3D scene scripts

________

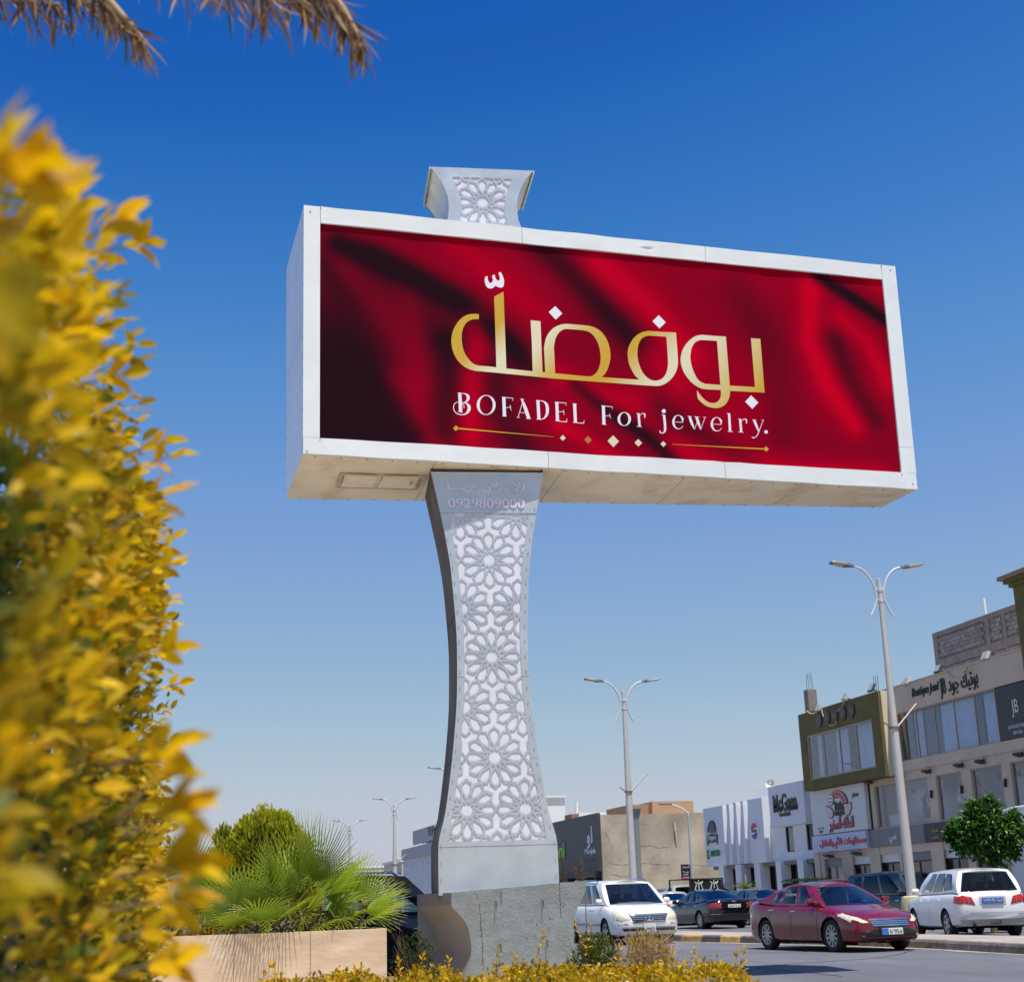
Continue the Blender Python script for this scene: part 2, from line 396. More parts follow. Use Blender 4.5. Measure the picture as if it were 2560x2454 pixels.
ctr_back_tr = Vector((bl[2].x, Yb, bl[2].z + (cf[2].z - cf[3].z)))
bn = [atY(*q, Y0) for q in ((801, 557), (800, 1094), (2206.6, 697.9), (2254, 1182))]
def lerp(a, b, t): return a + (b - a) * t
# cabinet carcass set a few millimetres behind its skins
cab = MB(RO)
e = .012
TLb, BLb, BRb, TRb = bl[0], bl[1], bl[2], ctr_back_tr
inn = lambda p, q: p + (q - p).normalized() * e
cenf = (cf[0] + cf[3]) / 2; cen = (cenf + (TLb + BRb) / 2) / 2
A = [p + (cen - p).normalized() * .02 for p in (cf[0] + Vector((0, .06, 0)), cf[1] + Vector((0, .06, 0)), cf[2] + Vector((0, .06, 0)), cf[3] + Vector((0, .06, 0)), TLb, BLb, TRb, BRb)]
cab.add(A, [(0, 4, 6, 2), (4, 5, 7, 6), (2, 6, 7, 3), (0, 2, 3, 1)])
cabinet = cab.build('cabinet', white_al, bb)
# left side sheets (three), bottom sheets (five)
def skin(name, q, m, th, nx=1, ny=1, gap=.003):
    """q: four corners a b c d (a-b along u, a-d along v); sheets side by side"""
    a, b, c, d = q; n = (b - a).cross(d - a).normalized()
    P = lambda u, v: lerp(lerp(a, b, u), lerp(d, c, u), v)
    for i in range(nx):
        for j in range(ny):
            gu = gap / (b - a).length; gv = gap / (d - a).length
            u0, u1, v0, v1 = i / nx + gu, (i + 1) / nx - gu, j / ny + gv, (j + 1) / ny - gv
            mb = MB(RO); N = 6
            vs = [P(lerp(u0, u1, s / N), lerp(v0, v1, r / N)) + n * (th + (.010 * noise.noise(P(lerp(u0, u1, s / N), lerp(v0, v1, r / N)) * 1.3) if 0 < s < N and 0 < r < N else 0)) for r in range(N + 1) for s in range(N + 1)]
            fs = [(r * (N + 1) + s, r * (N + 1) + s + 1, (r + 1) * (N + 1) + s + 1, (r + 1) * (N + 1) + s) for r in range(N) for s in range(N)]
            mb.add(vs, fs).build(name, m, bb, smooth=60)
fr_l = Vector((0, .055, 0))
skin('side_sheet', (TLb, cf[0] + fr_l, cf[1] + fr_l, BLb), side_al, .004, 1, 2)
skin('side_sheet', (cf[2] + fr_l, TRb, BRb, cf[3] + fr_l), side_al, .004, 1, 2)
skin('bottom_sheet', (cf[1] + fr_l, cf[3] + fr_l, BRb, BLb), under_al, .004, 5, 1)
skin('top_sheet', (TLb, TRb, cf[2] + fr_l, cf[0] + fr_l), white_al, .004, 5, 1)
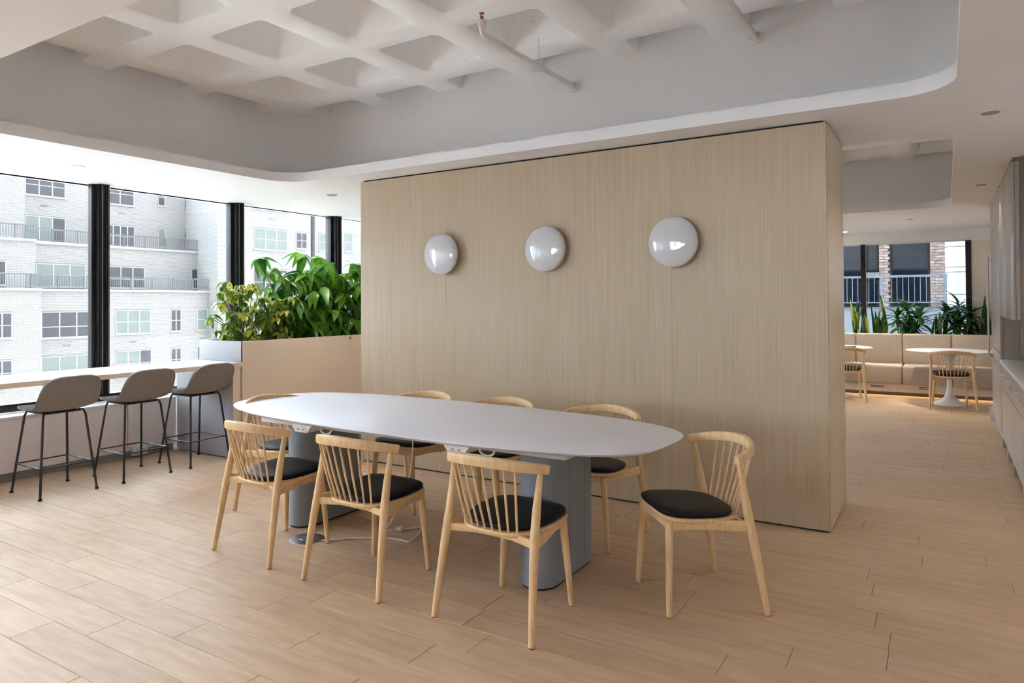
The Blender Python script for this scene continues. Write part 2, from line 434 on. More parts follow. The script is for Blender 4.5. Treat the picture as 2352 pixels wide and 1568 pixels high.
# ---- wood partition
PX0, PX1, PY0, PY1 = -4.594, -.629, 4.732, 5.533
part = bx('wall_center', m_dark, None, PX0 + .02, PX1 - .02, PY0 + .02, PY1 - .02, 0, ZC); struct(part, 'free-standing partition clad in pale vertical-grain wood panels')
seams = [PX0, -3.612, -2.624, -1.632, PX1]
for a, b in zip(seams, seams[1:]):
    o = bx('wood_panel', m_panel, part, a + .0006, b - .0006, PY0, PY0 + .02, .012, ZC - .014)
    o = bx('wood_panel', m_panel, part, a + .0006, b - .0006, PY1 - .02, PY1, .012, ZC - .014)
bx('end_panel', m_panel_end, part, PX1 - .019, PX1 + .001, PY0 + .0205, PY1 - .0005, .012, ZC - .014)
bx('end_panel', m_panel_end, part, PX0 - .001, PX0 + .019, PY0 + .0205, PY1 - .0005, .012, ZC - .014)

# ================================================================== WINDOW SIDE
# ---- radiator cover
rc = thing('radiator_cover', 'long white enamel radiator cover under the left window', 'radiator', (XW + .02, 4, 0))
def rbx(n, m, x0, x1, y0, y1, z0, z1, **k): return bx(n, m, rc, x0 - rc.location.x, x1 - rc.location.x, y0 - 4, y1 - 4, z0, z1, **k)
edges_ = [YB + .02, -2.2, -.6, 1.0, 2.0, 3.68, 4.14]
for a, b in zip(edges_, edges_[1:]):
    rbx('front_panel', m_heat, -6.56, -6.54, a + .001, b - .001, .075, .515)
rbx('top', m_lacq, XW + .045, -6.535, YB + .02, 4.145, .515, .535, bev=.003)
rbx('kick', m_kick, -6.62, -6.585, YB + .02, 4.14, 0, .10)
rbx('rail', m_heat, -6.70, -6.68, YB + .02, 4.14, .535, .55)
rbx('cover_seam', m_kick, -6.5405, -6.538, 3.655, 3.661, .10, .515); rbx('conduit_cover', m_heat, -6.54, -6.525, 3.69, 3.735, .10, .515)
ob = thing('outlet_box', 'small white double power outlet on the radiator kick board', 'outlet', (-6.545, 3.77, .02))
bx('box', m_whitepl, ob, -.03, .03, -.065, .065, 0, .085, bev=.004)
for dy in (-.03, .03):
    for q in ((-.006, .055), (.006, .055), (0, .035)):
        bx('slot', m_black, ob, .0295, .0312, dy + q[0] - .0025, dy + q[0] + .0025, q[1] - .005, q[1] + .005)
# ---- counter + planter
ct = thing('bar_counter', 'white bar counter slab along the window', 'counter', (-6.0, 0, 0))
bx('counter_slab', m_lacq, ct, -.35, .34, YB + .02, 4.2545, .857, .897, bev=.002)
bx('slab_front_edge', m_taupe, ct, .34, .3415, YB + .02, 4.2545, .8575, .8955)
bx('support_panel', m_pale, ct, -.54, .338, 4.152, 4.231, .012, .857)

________

*Written instruction:*
Return only the part of the records above that opens with the line containing "The Blender Python script for this scene continues." and closes with the line containing "bx('end_panel', m_panel_end, part, PX0", ends included.

*Output below:*
The Blender Python script for this scene continues. Write part 2, from line 434 on. More parts follow. The script is for Blender 4.5. Treat the picture as 2352 pixels wide and 1568 pixels high.
# ---- wood partition
PX0, PX1, PY0, PY1 = -4.594, -.629, 4.732, 5.533
part = bx('wall_center', m_dark, None, PX0 + .02, PX1 - .02, PY0 + .02, PY1 - .02, 0, ZC); struct(part, 'free-standing partition clad in pale vertical-grain wood panels')
seams = [PX0, -3.612, -2.624, -1.632, PX1]
for a, b in zip(seams, seams[1:]):
    o = bx('wood_panel', m_panel, part, a + .0006, b - .0006, PY0, PY0 + .02, .012, ZC - .014)
    o = bx('wood_panel', m_panel, part, a + .0006, b - .0006, PY1 - .02, PY1, .012, ZC - .014)
bx('end_panel', m_panel_end, part, PX1 - .019, PX1 + .001, PY0 + .0205, PY1 - .0005, .012, ZC - .014)
bx('end_panel', m_panel_end, part, PX0 - .001, PX0 + .019, PY0 + .0205, PY1 - .0005, .012, ZC - .014)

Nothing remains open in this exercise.